MTFX has amassed a wide range of special effects, from pyrotechnics and ‘dancing flames’, to intelligent waterscreens and the high voltage lightning effects it put together recently for the Kaiser Chiefs’ Little Shocks video shoot. The acquisition of Colourful Cascades earlier this year expanded the reach and capacity of its confetti division, which put a total of 18 Master Blaster cannons in Trafalgar Square and Hyde Park for April’s royal wedding celebrations (pictured below).

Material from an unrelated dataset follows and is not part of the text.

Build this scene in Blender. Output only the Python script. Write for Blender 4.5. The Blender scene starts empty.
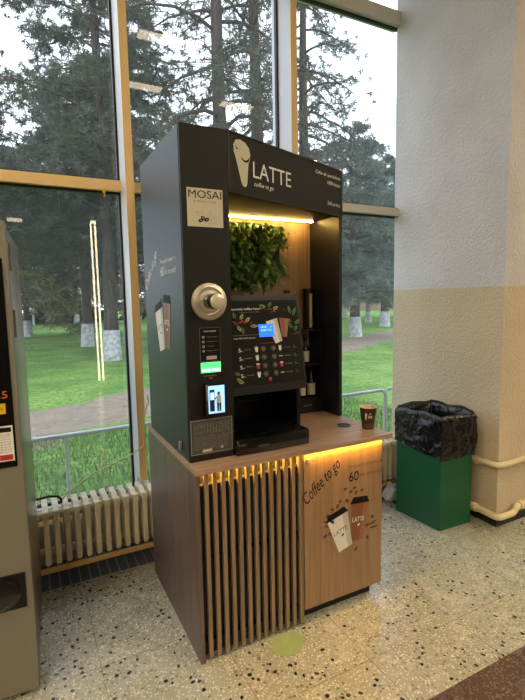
import bpy, bmesh, math, random
from mathutils import Vector, Matrix, Euler
R = math.radians
scene = bpy.context.scene
col = scene.collection

# ------------------------------------------------------------------ materials
def lin(c):
    return tuple(((x/255)/12.92 if x/255 <= .04045 else (((x/255)+.055)/1.055)**2.4) for x in c)
def mat(name, rgb, rough=.5, metal=0, emit=0, spec=.5, bump=None, var=None, coat=0):
    m = bpy.data.materials.new(name); m.use_nodes = True
    nt = m.node_tree; b = nt.nodes['Principled BSDF']; N = nt.nodes; Lk = nt.links
    c = lin(rgb)
    b.inputs['Base Color'].default_value = (*c, 1)
    b.inputs['Roughness'].default_value = rough; b.inputs['Metallic'].default_value = metal
    b.inputs['Specular IOR Level'].default_value = spec
    b.inputs['Coat Weight'].default_value = coat
    if emit:
        b.inputs['Emission Color'].default_value = (*c, 1); b.inputs['Emission Strength'].default_value = emit
    tc = None
    if bump or var:
        tc = N.new('ShaderNodeTexCoord')
    if var:      # (scale xyz, dark rgb, amount)
        mp = N.new('ShaderNodeMapping'); mp.inputs['Scale'].default_value = var[0]
        no = N.new('ShaderNodeTexNoise'); no.inputs['Scale'].default_value = 1; no.inputs['Detail'].default_value = 5
        Lk.new(tc.outputs['Object'], mp.inputs[0]); Lk.new(mp.outputs[0], no.inputs[0])
        mx = N.new('ShaderNodeMix'); mx.data_type = 'RGBA'
        mx.inputs['A'].default_value = (*c, 1); mx.inputs['B'].default_value = (*lin(var[1]), 1)
        mr = N.new('ShaderNodeMapRange'); mr.inputs[1].default_value = .35; mr.inputs[2].default_value = .68; mr.inputs[4].default_value = var[2]
        Lk.new(no.outputs['Fac'], mr.inputs[0]); Lk.new(mr.outputs[0], mx.inputs['Factor']); Lk.new(mx.outputs['Result'], b.inputs['Base Color'])
    if bump:     # (scale, strength, distance)
        no = N.new('ShaderNodeTexNoise'); no.inputs['Scale'].default_value = bump[0]; no.inputs['Detail'].default_value = 4
        bp = N.new('ShaderNodeBump'); bp.inputs['Strength'].default_value = bump[1]; bp.inputs['Distance'].default_value = bump[2]
        Lk.new(tc.outputs['Object'], no.inputs[0]); Lk.new(no.outputs['Fac'], bp.inputs['Height']); Lk.new(bp.outputs[0], b.inputs['Normal'])
    return m
M = {}
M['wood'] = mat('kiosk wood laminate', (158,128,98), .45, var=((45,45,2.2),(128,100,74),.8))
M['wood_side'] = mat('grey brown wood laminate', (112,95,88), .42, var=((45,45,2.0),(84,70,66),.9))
M['wood_top'] = mat('countertop wood', (180,150,128), .35, var=((3,50,50),(148,118,98),.9))
M['slat'] = mat('slat wood', (148,126,102), .5, var=((60,60,2),(118,98,78),.8))
M['black'] = mat('black laminate', (23,22,22), .5, spec=.35)
M['blackside'] = mat('black side laminate', (26,29,35), .42, spec=.4)
M['slatback'] = mat('black backing', (9,9,9), .7)
M['slatback2'] = mat('dark brown backing', (30,23,16), .7)
M['sign'] = mat('sign charcoal', (33,32,31), .65, spec=.3)
M['white'] = mat('white print', (232,232,228), .5)
M['sticker'] = mat('cream sticker', (205,200,178), .5)
M['ink'] = mat('black print', (17,16,15), .6, spec=.2)
M['btn'] = mat('dark steel button', (92,84,78), .4, metal=.6)
M['brown_ink'] = mat('brown print', (92,58,36), .5)
M['cup_white'] = mat('white cup print', (226,224,218), .5)
M['cup_grey'] = mat('grey cup print', (196,190,180), .5)
M['cup_brown'] = mat('brown cup print', (128,82,50), .5)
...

Confetti Magic fired streamers, CO2 jets and pyro at the official opening of the new Ben 10 rollercoaster at Drayton Manor this spring, and supplied confetti for a website promo ahead of Ford’s ‘Focus Cam’ experiential activity at the UEFA Champions Festival in Hyde Park. “Confetti is a great way to add depth to a shot,” managing director Ian Woodroof explains. “Ford were using a system of 40 cameras to create a rotating freeze frame video capturing people Matrixstyle, and the confetti really helped the 3D effect.”

Show Business 

Pyrotechnic specialist The World Famous previewed elements of a new performance piece All Hands at Rochester Castle during the Fuse Medway Festival.

“We’ve learned a lot from touring our other shows Full Circle and Crackers,” director Mike Roberts says. “There’s a limited number of festivals with both budget and site for something of that scale, so with All Hands, we’ve designed a show we can tailor to work on a number of levels.”

The next outing will be at the SO Festival in Skegness on July 22, followed by the Canterbury Festival in October, both of which will inform the production that goes on tour in 2012. “We’re rightly picky about the quality of fireworks we use,” Roberts continues, “but in an effort to be sustainable we will be travelling light and sourcing as much material as we can locally.”

BrightFX, a blend of pyro and circus performers, will use a wireless system to fire the opening of the Canterbury Festival this year. “It means we can spread the effects over a much wider area,” technical director John Kennett explains. “It’s not just a case of not having to cable, it opens up a lot more possibilities when it comes to artistic design.

“We don’t do many straight firework displays,” he continues. “We’re more about live performance, in close proximity to an audience.” Burning The Clocks, for example, the annual winter solstice lantern parade in Brighton, sees BrightFX work with community arts organisation Same Sky to animate a climactic sculptural burn on the beach.

“It’s a tough time for festival arts budgets,” Kennett says, “but it’s possible to make a big impact with smaller effects. For several years we’ve worked with The Oracle in Reading to launch their Christmas shopping season. It’s a tricky site on the river, but this year we put in seven lasers, and fired from the bridge and three rooftops, with a pyro waterfall and propane fireballs, all choreographed to music. Client and crowd loved it.”